EXERCISE TASK:
Pull out every line in the data that has the string "picture" in it.

SUPPLIED DATA:
○ ○ ○

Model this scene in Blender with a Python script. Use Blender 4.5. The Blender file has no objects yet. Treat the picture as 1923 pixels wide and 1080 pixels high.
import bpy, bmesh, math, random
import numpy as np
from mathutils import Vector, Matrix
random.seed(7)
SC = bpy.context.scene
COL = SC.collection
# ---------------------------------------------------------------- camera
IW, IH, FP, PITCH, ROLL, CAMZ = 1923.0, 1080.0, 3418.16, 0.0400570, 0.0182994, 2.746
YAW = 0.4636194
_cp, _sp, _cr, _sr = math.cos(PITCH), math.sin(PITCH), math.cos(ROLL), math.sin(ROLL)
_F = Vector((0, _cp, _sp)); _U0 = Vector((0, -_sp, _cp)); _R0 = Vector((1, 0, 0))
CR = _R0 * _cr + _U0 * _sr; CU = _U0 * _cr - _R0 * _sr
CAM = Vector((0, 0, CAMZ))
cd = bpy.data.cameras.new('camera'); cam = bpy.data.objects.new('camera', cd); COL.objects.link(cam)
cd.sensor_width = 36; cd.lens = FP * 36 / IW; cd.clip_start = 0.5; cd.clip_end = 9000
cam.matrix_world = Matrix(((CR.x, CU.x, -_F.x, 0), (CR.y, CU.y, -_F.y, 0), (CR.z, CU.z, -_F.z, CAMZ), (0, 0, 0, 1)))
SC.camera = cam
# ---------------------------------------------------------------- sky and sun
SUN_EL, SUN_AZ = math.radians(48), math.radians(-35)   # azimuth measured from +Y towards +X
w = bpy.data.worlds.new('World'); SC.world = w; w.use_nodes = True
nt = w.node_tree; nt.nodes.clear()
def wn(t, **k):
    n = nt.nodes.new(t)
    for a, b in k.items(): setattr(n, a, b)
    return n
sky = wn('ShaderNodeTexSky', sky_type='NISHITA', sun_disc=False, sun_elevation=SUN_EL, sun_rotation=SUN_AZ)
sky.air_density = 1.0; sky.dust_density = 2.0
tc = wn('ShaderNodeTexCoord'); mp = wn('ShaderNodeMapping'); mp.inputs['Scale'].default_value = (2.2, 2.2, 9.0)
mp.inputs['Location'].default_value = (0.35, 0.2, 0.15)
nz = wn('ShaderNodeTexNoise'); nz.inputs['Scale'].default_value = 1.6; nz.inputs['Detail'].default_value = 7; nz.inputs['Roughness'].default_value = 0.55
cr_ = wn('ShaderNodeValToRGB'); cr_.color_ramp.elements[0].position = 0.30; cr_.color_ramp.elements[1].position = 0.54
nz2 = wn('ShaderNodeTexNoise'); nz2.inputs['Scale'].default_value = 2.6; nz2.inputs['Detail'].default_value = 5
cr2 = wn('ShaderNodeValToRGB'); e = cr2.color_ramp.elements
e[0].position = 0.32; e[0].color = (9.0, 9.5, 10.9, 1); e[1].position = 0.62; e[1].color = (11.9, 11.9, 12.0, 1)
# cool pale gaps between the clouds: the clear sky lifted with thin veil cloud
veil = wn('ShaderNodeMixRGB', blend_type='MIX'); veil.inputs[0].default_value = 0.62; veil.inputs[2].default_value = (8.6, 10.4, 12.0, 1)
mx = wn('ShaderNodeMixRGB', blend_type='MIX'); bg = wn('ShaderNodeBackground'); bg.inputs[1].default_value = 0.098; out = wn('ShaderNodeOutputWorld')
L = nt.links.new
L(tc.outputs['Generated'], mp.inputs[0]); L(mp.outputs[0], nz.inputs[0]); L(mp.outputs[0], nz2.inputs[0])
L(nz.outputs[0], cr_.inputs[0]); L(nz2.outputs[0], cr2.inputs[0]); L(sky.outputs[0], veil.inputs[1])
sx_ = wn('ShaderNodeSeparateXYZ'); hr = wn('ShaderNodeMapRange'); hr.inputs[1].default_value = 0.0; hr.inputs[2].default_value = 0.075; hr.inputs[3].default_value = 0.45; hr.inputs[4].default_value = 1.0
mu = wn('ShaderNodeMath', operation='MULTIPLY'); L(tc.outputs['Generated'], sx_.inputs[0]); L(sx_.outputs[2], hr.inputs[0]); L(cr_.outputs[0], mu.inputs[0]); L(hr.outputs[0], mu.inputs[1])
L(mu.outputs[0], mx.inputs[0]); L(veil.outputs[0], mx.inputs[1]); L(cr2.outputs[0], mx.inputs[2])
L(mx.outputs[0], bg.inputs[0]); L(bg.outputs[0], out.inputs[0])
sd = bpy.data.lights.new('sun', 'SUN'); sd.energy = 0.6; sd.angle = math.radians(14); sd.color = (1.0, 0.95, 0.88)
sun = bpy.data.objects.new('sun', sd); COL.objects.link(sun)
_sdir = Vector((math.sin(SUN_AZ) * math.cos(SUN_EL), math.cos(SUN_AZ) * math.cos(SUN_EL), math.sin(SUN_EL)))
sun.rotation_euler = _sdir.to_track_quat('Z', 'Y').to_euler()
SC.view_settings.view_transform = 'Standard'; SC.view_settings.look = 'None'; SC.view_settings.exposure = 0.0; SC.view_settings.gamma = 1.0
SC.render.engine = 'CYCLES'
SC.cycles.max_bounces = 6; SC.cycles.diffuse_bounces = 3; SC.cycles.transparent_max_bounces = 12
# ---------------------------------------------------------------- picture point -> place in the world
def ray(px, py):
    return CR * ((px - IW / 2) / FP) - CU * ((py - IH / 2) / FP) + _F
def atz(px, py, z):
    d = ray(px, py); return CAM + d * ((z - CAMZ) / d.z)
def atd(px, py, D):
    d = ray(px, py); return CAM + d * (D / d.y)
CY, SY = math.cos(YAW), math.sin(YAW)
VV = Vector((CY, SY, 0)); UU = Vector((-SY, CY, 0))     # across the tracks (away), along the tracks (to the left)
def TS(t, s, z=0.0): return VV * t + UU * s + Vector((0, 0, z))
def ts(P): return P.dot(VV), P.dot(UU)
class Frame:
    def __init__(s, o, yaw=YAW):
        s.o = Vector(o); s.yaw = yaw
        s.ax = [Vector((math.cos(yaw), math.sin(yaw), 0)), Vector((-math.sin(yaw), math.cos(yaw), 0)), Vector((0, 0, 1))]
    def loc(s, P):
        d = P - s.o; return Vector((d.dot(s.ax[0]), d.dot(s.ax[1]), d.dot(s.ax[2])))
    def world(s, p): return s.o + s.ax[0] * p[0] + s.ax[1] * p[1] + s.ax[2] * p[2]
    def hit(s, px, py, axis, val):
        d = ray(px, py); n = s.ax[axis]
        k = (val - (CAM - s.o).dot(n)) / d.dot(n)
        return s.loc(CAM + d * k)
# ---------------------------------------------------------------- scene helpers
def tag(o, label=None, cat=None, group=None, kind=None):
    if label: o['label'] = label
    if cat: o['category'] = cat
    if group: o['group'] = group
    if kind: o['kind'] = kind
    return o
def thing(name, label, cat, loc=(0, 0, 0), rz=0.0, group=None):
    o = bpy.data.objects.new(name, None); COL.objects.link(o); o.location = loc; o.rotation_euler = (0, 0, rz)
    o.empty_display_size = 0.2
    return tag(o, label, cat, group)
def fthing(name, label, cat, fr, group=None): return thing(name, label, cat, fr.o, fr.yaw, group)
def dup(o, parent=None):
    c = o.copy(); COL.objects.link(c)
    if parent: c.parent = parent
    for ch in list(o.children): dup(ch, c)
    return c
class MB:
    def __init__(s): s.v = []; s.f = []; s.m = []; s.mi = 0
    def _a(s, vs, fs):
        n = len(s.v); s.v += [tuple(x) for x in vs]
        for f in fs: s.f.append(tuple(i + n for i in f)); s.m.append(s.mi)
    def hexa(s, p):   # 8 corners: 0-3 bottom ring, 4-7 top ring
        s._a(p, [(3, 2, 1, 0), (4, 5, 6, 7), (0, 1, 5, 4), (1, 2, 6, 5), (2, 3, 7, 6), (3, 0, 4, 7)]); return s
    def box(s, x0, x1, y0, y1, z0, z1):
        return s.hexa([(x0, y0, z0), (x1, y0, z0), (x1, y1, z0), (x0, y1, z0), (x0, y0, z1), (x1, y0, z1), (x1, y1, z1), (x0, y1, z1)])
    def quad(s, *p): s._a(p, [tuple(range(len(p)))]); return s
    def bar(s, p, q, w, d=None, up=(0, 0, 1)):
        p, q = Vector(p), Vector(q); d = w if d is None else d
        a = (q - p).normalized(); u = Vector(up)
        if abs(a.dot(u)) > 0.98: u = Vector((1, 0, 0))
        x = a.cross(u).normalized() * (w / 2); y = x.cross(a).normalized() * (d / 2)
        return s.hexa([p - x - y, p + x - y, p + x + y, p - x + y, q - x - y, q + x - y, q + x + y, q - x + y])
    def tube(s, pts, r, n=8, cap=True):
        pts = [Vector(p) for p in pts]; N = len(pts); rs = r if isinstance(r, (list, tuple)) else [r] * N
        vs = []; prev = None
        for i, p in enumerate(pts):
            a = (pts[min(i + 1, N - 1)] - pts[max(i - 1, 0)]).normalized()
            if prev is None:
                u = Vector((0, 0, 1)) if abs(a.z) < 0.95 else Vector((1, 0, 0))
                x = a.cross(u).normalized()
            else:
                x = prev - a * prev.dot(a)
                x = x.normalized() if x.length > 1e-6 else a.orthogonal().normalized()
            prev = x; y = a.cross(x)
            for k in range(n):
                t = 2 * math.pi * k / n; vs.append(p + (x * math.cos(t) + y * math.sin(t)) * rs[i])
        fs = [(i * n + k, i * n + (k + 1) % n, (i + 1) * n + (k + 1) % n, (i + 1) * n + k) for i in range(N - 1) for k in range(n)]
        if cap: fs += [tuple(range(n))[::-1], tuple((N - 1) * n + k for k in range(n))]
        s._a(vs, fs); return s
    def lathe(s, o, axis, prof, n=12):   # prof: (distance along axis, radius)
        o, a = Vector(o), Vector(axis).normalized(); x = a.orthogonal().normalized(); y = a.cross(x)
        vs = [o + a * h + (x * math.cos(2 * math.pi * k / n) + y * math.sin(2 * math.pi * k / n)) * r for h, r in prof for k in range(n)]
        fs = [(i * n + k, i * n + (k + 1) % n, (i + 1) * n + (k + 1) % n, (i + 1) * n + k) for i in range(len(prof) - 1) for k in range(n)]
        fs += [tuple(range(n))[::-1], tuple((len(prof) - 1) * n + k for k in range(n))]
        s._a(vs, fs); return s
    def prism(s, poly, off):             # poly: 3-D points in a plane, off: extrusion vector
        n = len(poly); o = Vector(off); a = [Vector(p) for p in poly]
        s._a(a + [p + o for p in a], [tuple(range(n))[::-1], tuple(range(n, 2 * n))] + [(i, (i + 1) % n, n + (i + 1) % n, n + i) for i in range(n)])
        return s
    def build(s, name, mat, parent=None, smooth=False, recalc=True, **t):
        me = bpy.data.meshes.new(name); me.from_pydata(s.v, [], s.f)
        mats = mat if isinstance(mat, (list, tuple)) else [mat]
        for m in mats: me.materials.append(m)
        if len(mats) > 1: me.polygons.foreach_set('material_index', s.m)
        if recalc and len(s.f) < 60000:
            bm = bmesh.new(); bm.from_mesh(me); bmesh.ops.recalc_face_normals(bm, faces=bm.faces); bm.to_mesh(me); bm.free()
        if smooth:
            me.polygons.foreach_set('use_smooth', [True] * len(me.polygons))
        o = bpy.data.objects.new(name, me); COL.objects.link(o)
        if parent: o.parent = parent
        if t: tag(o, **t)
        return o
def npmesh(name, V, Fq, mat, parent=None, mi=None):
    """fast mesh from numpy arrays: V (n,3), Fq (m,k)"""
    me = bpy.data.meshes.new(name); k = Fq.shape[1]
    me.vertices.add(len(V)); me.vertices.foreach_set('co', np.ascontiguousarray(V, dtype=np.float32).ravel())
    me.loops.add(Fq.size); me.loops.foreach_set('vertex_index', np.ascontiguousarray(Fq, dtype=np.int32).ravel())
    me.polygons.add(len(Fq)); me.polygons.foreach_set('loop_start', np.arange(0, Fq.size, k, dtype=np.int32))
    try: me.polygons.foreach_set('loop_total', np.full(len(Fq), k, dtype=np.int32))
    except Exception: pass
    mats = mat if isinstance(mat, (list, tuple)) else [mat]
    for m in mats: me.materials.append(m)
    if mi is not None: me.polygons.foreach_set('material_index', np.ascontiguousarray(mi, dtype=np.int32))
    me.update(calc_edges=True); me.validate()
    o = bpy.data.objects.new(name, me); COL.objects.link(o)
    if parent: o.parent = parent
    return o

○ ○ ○

RESULT OF THE TASK:
Model this scene in Blender with a Python script. Use Blender 4.5. The Blender file has no objects yet. Treat the picture as 1923 pixels wide and 1080 pixels high.
# ---------------------------------------------------------------- picture point -> place in the world